A Faith Of One's Own

My girlfriend, Jeanille, is a big fan of the messages of Joel Osteen and as I mentioned yesterday that I was watching one of his messages that she shared: https://www.youtube.com/watch?v=gtwX3xJl-pI
It struck me today that there is more I wish to talk about to do with the idea of Christians who judge him and other famous pastors or preachers. First let me bring to you the idea of how you truly recognise false prophets which Joel Osteen has been accused of being. It's found in Matthew 7:16 "By their fruit you will recognize them. Do people pick grapes from thornbushes, or figs from thistles?" Now I don't know about you, but a church full of people coming to God in one form or another and worshipping Him seems like the fruit of someone serving God. Someone else said it better in this post about why Joel Osteen has been successful: http://www.charismanews.com/us/40377-the-joel-osteen-most-people-don-t-know

Now I'm not standing here to write a defence of Joel Osteen, or any famous pastor for that matter, in fact I'm actually sitting down as I type this. But I am typing an argument to Christians and exhorting them to stop judging fellow believers because you don't believe they are, essentially, Christian enough. William Booth said this: "The chief danger that confronts the coming century will be religion without the Holy Ghost, Christianity without Christ, forgiveness without repentance, salvation without regeneration, politics without God, heaven without hell." However, I would also say that another danger is that we as the Church become so distracted by our bickering over differences and 'who is right or wrong' that we forget what our real call is to do: go and make disciples. Essentially, making disciples - teaching others about the good news of salvation and following Jesus as Lord is really a part of the essential reason we were created; to worship God. 

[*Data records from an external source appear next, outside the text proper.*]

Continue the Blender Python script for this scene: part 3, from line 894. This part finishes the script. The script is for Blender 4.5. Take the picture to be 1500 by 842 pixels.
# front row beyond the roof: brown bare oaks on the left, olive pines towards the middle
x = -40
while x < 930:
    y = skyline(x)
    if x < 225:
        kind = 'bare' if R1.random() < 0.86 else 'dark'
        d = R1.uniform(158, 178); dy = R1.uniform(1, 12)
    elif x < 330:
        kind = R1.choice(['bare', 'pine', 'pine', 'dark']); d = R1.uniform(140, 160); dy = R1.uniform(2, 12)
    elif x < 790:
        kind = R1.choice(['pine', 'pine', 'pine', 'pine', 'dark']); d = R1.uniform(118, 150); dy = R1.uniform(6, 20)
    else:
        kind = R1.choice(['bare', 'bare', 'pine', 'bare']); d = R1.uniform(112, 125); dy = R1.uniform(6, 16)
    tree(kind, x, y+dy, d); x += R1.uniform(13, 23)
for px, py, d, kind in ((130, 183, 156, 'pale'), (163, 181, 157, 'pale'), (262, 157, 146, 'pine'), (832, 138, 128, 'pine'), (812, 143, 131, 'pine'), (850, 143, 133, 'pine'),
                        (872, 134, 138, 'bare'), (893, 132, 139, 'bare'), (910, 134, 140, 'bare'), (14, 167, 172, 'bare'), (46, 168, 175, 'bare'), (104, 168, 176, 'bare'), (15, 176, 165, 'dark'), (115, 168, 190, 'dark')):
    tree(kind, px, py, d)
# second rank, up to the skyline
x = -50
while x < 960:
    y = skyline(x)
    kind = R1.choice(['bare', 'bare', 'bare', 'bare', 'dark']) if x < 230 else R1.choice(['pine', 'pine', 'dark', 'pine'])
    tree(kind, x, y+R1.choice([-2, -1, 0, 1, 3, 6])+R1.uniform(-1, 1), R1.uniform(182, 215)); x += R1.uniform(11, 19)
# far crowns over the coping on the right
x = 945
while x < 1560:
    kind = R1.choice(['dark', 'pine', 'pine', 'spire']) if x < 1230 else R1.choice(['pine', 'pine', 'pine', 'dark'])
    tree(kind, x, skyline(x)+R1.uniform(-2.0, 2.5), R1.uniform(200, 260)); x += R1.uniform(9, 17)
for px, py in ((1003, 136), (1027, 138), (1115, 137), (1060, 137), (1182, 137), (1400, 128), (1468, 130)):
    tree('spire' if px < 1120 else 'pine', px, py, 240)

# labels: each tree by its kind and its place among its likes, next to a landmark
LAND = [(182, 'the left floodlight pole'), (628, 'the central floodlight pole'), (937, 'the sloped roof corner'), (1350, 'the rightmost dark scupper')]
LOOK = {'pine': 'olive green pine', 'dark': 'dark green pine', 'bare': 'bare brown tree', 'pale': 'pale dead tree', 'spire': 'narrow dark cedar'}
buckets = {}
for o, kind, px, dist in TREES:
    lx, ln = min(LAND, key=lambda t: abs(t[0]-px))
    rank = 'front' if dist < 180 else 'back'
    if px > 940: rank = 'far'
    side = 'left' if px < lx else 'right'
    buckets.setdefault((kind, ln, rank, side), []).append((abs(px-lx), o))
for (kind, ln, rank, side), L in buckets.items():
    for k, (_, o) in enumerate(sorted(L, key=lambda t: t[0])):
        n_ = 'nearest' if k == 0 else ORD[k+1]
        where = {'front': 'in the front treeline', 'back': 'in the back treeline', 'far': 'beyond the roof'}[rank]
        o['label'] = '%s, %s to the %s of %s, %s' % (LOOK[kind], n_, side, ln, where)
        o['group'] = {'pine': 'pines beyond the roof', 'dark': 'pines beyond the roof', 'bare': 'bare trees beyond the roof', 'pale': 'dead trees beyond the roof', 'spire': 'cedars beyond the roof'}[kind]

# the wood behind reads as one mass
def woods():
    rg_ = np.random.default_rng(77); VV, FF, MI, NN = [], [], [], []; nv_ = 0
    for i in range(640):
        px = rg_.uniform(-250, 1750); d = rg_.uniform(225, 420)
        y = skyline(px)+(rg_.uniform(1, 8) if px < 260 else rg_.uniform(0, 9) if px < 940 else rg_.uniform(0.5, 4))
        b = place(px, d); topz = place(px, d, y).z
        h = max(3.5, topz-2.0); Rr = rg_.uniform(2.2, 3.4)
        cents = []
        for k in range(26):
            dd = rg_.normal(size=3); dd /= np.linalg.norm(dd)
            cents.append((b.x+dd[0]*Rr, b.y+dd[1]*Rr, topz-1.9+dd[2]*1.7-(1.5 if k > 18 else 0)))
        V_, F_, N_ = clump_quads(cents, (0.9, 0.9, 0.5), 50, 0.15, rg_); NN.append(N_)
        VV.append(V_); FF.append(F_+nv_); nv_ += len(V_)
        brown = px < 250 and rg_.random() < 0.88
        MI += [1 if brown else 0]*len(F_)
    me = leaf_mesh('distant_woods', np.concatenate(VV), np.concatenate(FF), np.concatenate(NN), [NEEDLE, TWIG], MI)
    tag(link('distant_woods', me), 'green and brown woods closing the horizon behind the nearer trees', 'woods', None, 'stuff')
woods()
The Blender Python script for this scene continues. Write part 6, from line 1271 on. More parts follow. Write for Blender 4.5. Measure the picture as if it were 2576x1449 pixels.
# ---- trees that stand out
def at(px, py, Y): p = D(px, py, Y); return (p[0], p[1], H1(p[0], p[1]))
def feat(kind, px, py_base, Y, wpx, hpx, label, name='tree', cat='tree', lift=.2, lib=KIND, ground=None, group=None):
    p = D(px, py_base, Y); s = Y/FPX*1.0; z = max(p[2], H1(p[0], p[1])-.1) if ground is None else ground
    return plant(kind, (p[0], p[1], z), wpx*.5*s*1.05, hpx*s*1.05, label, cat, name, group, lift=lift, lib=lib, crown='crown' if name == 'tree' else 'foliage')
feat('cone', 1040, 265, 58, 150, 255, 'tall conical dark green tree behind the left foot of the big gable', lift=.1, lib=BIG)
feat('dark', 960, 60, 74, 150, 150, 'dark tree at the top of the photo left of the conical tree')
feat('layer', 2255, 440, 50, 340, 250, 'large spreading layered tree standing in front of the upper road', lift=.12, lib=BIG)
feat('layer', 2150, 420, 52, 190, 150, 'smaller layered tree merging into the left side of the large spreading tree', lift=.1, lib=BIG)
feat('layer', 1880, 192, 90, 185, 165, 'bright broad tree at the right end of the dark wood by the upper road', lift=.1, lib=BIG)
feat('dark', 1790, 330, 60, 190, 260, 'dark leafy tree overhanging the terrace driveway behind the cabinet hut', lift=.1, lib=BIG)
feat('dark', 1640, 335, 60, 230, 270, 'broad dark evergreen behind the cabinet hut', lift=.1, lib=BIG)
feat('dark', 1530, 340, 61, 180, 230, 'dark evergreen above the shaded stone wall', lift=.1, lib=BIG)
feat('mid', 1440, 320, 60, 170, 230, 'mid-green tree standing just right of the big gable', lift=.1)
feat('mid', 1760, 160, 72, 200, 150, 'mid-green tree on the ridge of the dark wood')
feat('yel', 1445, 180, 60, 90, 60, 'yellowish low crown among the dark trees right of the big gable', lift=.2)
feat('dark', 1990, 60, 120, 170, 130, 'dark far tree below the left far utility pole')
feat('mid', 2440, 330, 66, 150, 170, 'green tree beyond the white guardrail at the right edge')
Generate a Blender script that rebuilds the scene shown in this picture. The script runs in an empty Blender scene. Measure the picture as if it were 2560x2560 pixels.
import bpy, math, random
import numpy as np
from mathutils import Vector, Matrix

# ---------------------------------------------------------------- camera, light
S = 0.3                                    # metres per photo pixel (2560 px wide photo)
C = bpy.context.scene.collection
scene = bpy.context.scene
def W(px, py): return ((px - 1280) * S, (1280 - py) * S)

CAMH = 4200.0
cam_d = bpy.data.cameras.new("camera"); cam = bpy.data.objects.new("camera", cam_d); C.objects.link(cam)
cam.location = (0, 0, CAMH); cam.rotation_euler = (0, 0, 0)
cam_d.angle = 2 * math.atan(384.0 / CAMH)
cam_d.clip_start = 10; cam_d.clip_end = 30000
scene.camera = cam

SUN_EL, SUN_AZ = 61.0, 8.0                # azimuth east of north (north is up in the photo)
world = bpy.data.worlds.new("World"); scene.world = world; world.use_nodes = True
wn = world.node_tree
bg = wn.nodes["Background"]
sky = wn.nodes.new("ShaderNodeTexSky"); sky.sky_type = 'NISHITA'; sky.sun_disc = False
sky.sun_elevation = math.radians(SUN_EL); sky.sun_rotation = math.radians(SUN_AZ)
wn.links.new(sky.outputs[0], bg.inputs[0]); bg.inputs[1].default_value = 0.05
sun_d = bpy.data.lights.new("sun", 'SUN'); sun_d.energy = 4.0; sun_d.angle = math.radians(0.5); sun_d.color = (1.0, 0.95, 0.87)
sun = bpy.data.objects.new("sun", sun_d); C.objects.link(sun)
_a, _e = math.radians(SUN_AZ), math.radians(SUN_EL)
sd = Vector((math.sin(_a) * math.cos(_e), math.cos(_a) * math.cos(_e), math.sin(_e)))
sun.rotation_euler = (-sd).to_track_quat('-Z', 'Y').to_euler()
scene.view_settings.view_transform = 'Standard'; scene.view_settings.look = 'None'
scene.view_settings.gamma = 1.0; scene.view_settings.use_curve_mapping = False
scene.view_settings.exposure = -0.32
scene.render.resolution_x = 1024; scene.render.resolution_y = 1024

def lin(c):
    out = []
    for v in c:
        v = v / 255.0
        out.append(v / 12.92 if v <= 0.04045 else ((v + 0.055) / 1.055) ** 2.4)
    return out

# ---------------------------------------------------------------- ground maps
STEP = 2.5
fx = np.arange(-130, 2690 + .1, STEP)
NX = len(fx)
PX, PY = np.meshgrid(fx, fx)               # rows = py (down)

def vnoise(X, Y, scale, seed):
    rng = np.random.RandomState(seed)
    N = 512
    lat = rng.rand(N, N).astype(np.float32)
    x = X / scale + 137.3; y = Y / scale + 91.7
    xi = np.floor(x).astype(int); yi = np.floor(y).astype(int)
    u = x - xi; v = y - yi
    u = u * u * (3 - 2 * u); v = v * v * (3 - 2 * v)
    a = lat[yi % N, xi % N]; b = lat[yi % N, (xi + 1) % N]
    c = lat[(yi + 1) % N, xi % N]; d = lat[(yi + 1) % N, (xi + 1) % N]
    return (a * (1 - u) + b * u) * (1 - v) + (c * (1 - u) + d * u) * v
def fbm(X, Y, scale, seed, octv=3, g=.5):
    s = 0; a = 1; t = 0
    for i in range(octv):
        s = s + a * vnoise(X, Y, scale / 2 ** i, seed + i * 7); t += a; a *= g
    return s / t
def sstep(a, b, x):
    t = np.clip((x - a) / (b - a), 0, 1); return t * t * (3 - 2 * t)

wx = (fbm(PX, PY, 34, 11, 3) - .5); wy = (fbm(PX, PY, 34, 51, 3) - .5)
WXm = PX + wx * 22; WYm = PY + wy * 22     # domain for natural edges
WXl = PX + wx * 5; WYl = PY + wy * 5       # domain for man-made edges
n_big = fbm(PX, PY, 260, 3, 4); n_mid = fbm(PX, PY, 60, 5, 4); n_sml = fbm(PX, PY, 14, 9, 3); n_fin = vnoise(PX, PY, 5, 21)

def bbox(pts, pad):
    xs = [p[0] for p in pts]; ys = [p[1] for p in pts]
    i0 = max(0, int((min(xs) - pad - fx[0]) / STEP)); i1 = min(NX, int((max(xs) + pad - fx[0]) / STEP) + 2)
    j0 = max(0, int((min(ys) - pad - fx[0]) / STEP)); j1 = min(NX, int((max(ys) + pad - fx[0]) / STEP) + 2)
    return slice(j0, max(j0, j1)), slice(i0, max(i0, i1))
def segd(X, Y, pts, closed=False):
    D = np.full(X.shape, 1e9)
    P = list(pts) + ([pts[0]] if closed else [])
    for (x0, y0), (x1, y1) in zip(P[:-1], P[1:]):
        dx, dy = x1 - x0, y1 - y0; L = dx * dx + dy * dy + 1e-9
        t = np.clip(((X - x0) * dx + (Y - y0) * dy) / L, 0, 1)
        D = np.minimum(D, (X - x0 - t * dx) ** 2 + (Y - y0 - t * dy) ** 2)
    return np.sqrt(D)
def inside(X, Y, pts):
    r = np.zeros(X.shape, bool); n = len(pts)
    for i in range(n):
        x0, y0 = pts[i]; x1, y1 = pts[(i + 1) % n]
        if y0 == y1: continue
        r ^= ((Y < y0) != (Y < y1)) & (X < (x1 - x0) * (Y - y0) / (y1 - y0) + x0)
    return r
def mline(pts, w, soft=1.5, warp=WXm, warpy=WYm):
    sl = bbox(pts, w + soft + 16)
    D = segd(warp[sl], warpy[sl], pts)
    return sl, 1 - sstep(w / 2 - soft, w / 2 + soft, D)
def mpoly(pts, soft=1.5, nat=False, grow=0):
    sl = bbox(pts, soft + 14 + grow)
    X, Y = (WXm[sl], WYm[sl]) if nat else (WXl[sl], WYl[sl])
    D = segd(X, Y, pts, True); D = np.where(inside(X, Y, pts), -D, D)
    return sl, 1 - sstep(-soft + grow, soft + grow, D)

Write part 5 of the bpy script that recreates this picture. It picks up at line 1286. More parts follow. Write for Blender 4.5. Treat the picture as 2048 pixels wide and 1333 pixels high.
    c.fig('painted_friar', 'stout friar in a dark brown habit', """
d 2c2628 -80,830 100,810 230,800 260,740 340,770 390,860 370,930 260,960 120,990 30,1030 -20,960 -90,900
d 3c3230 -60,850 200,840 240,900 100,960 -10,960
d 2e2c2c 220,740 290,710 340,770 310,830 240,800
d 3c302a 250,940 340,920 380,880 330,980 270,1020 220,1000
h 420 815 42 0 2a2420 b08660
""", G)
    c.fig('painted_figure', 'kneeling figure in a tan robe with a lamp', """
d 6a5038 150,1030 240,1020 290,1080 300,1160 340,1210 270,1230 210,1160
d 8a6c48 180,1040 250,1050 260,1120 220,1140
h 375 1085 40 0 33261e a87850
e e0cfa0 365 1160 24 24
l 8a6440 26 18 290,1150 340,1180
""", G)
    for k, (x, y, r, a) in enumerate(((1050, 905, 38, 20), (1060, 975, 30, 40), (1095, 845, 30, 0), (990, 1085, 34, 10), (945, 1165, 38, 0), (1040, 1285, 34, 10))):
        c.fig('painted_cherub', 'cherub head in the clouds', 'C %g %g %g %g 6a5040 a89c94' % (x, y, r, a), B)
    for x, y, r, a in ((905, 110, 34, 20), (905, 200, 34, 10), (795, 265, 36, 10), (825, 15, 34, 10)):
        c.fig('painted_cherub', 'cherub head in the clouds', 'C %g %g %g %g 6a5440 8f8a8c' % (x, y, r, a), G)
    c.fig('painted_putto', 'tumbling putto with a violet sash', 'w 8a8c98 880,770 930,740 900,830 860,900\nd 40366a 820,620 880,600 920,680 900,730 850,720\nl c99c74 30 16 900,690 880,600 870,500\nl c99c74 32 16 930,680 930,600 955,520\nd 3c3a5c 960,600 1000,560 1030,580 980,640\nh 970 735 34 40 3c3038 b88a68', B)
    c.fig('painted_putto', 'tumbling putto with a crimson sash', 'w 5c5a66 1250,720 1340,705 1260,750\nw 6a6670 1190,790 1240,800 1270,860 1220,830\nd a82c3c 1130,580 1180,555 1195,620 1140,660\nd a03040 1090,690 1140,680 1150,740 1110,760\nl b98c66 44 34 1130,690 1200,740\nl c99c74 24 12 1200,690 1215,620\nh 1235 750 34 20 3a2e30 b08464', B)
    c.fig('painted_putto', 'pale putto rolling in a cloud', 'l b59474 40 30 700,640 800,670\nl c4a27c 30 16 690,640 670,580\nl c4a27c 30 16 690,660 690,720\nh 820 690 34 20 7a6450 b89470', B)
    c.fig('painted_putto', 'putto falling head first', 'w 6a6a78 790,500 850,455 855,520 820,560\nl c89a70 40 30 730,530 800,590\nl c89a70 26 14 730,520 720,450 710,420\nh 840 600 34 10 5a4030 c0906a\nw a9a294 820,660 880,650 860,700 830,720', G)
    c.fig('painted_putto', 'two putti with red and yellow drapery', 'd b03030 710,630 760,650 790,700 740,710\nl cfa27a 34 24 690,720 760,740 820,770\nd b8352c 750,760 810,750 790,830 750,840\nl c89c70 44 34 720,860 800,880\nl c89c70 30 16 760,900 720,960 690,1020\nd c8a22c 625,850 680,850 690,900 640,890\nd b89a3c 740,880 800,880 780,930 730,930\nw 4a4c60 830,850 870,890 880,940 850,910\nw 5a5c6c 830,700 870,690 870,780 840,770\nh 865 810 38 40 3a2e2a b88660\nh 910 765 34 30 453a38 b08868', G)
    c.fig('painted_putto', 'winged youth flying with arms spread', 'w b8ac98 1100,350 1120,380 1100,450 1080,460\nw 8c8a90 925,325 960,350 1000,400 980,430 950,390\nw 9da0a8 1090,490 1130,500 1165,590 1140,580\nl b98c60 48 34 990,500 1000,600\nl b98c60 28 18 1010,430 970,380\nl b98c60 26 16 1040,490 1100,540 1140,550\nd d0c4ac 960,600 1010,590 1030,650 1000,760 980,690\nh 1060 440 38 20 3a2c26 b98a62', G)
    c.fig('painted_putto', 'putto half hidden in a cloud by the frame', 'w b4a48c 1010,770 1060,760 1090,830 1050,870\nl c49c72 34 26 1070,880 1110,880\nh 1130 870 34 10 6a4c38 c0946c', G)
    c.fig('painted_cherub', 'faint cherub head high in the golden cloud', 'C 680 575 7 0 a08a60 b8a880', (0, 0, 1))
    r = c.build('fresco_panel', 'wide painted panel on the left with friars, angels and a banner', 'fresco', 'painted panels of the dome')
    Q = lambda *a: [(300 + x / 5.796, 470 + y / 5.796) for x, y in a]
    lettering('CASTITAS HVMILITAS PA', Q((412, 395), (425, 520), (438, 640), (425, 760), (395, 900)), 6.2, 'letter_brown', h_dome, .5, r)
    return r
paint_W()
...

I'm not saying that you should go the other way and essentially believe everything that people like Joel Osteen say. In fact I would discourage it. I simply believe that he, as part of the body, has his own way of spreading the gospel. Maybe we should spend less time looking at and judging the faith of others and more time on what we ourselves believe. 

Paul wrote in 1 Corinthians 13:10-12 " ..10 but when the perfect comes, the partial will pass away. 11 When I was a child, I spoke like a child, I thought like a child, I reasoned like a child. When I became a man, I gave up childish ways. 12 For now we see in a mirror dimly, but then face to face. Now I know in part; then I shall know fully, even as I have been fully known."

When I was a child my faith was based on what my parents believed. As I grew up into a man I developed my own faith and relationship with Jesus Christ and that gives me revelations on particular topics and ideas that others may not see. Not better revelations or more perfect revelations (I still only know in part) but they are my own revelations. My encouragement is that we can all continue to grow up and think like adults, developing our own faith and relationships with Christ. And while that happens let's not judge what God is doing through someone else, unless the fruit of that is opposite to what God's word states.